▶ **Source material**:
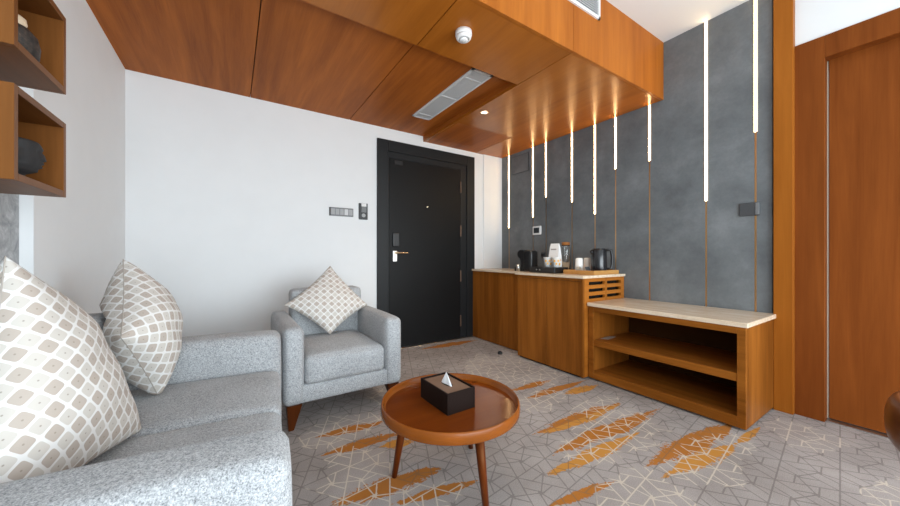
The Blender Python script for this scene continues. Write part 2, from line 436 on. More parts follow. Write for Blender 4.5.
# ------------------------------------------------------------------ the room
D, WX, CX, RX = 3.4, 3.074, -0.671, -0.72       # far wall, feature wall, column face, recessed wall
Z1, Z2, Z3 = 2.431, 2.368, 2.856                # veneer ceiling, dropped soffit, white ceiling
YB, YR, XS = 1.361, 1.866, 1.857                # soffit front, soffit rear, soffit side
BK = -2.05
struct('floor', bx((-0.9, -2.3, -0.1), (3.5, 3.6, 0.0)), M['carpet'])
struct('wall_far', bx((-0.9, D, 0), (3.4, D + 0.15, 3.0)), M['paint'])
struct('wall_left', bx((-0.9, -2.3, 0), (RX, D, 3.0)), M['paint'])
struct('trim_1', bx((RX, 2.036, 0), (CX, D, Z1 + 0.1)), M['paint'])              # shallow column on the left wall
struct('trim_2', bx((RX, -1.2, 0), (RX + 0.012, 2.034, 1.36)), M['marble'])      # grey marble panel behind the sofa
struct('trim_3', bx((2.755, D - 0.012, 0), (WX, D, Z2 + 0.2)), M['paint'])        # narrow pier beside the entrance door
bm = new_bm(); box(bm, (WX + 0.02, 0.60, 0), (3.4, D, 3.0)); struct('wall_right', bm, M['void'])
# wall with the wooden door
bm = new_bm()
box(bm, (3.09, 0.56, 0), (3.4, 0.60, 3.0)); box(bm, (3.09, -0.56, 2.30), (3.4, 0.56, 3.0)); box(bm, (3.09, -0.74, 0), (3.4, -0.56, 3.0)); box(bm, (3.09, -2.3, 0), (3.4, -1.96, 3.0)); box(bm, (3.09, -1.96, 0), (3.4, -0.74, 0.25)); box(bm, (3.09, -1.96, 2.27), (3.4, -0.74, 3.0))
struct('wall_door_side', bm, M['paint'])
# window wall behind the camera
bm = new_bm()
box(bm, (-0.9, BK - 0.15, 0), (3.4, BK, 0.14)); box(bm, (-0.9, BK - 0.15, 2.15), (3.4, BK, 3.0))
box(bm, (-0.9, BK - 0.15, 0.14), (-0.65, BK, 2.15)); box(bm, (2.75, BK - 0.15, 0.14), (3.4, BK, 2.15))
struct('wall_back', bm, M['paint'])
bm = new_bm()
for x in (-0.65, 0.48, 1.61, 2.70): box(bm, (x, BK - 0.10, 0.14), (x + 0.05, BK - 0.04, 2.15))
box(bm, (-0.65, BK - 0.10, 0.14), (2.75, BK - 0.04, 0.19)); box(bm, (-0.65, BK - 0.10, 2.10), (2.75, BK - 0.04, 2.15))
struct('window_1', bm, M['black_frame'])
bm = new_bm()
for y in (-1.96, -0.79): box(bm, (3.16, y, 0.25), (3.22, y + 0.05, 2.27))
box(bm, (3.16, -1.96, 0.25), (3.22, -0.74, 0.30)); box(bm, (3.16, -1.96, 2.22), (3.22, -0.74, 2.27))
struct('added_side_opening', bm, M['black_frame'])  # frame of an added, unseen opening made for the side fill lamp
struct('ceiling', bx((-0.9, -2.3, Z3), (3.4, YB + 0.01, 3.0)), M['ceil_paint'])

# veneer ceiling: three boards with dark gaps
bm = new_bm()
G = 0.003
for (xa, xb) in ((-0.72, 0.13), (0.13, 1.0), (1.0, XS + 0.02)):
    box(bm, (xa + G, YR - 0.03, Z1), (xb - G, D, Z1 + 0.03))
struct('ceiling_veneer', bm, M['wood_ceil'])
struct('ceiling_void', bx((-0.9, YB + 0.03, Z1 + 0.03), (3.4, D, Z1 + 0.06)), M['seam'])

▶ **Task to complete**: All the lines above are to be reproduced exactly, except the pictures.

▶ **Response**:
The Blender Python script for this scene continues. Write part 2, from line 436 on. More parts follow. Write for Blender 4.5.
# ------------------------------------------------------------------ the room
D, WX, CX, RX = 3.4, 3.074, -0.671, -0.72       # far wall, feature wall, column face, recessed wall
Z1, Z2, Z3 = 2.431, 2.368, 2.856                # veneer ceiling, dropped soffit, white ceiling
YB, YR, XS = 1.361, 1.866, 1.857                # soffit front, soffit rear, soffit side
BK = -2.05
struct('floor', bx((-0.9, -2.3, -0.1), (3.5, 3.6, 0.0)), M['carpet'])
struct('wall_far', bx((-0.9, D, 0), (3.4, D + 0.15, 3.0)), M['paint'])
struct('wall_left', bx((-0.9, -2.3, 0), (RX, D, 3.0)), M['paint'])
struct('trim_1', bx((RX, 2.036, 0), (CX, D, Z1 + 0.1)), M['paint'])              # shallow column on the left wall
struct('trim_2', bx((RX, -1.2, 0), (RX + 0.012, 2.034, 1.36)), M['marble'])      # grey marble panel behind the sofa
struct('trim_3', bx((2.755, D - 0.012, 0), (WX, D, Z2 + 0.2)), M['paint'])        # narrow pier beside the entrance door
bm = new_bm(); box(bm, (WX + 0.02, 0.60, 0), (3.4, D, 3.0)); struct('wall_right', bm, M['void'])
# wall with the wooden door
bm = new_bm()
box(bm, (3.09, 0.56, 0), (3.4, 0.60, 3.0)); box(bm, (3.09, -0.56, 2.30), (3.4, 0.56, 3.0)); box(bm, (3.09, -0.74, 0), (3.4, -0.56, 3.0)); box(bm, (3.09, -2.3, 0), (3.4, -1.96, 3.0)); box(bm, (3.09, -1.96, 0), (3.4, -0.74, 0.25)); box(bm, (3.09, -1.96, 2.27), (3.4, -0.74, 3.0))
struct('wall_door_side', bm, M['paint'])
# window wall behind the camera
bm = new_bm()
box(bm, (-0.9, BK - 0.15, 0), (3.4, BK, 0.14)); box(bm, (-0.9, BK - 0.15, 2.15), (3.4, BK, 3.0))
box(bm, (-0.9, BK - 0.15, 0.14), (-0.65, BK, 2.15)); box(bm, (2.75, BK - 0.15, 0.14), (3.4, BK, 2.15))
struct('wall_back', bm, M['paint'])
bm = new_bm()
for x in (-0.65, 0.48, 1.61, 2.70): box(bm, (x, BK - 0.10, 0.14), (x + 0.05, BK - 0.04, 2.15))
box(bm, (-0.65, BK - 0.10, 0.14), (2.75, BK - 0.04, 0.19)); box(bm, (-0.65, BK - 0.10, 2.10), (2.75, BK - 0.04, 2.15))
struct('window_1', bm, M['black_frame'])
bm = new_bm()
for y in (-1.96, -0.79): box(bm, (3.16, y, 0.25), (3.22, y + 0.05, 2.27))
box(bm, (3.16, -1.96, 0.25), (3.22, -0.74, 0.30)); box(bm, (3.16, -1.96, 2.22), (3.22, -0.74, 2.27))
struct('added_side_opening', bm, M['black_frame'])  # frame of an added, unseen opening made for the side fill lamp
struct('ceiling', bx((-0.9, -2.3, Z3), (3.4, YB + 0.01, 3.0)), M['ceil_paint'])

# veneer ceiling: three boards with dark gaps
bm = new_bm()
G = 0.003
for (xa, xb) in ((-0.72, 0.13), (0.13, 1.0), (1.0, XS + 0.02)):
    box(bm, (xa + G, YR - 0.03, Z1), (xb - G, D, Z1 + 0.03))
struct('ceiling_veneer', bm, M['wood_ceil'])
struct('ceiling_void', bx((-0.9, YB + 0.03, Z1 + 0.03), (3.4, D, Z1 + 0.06)), M['seam'])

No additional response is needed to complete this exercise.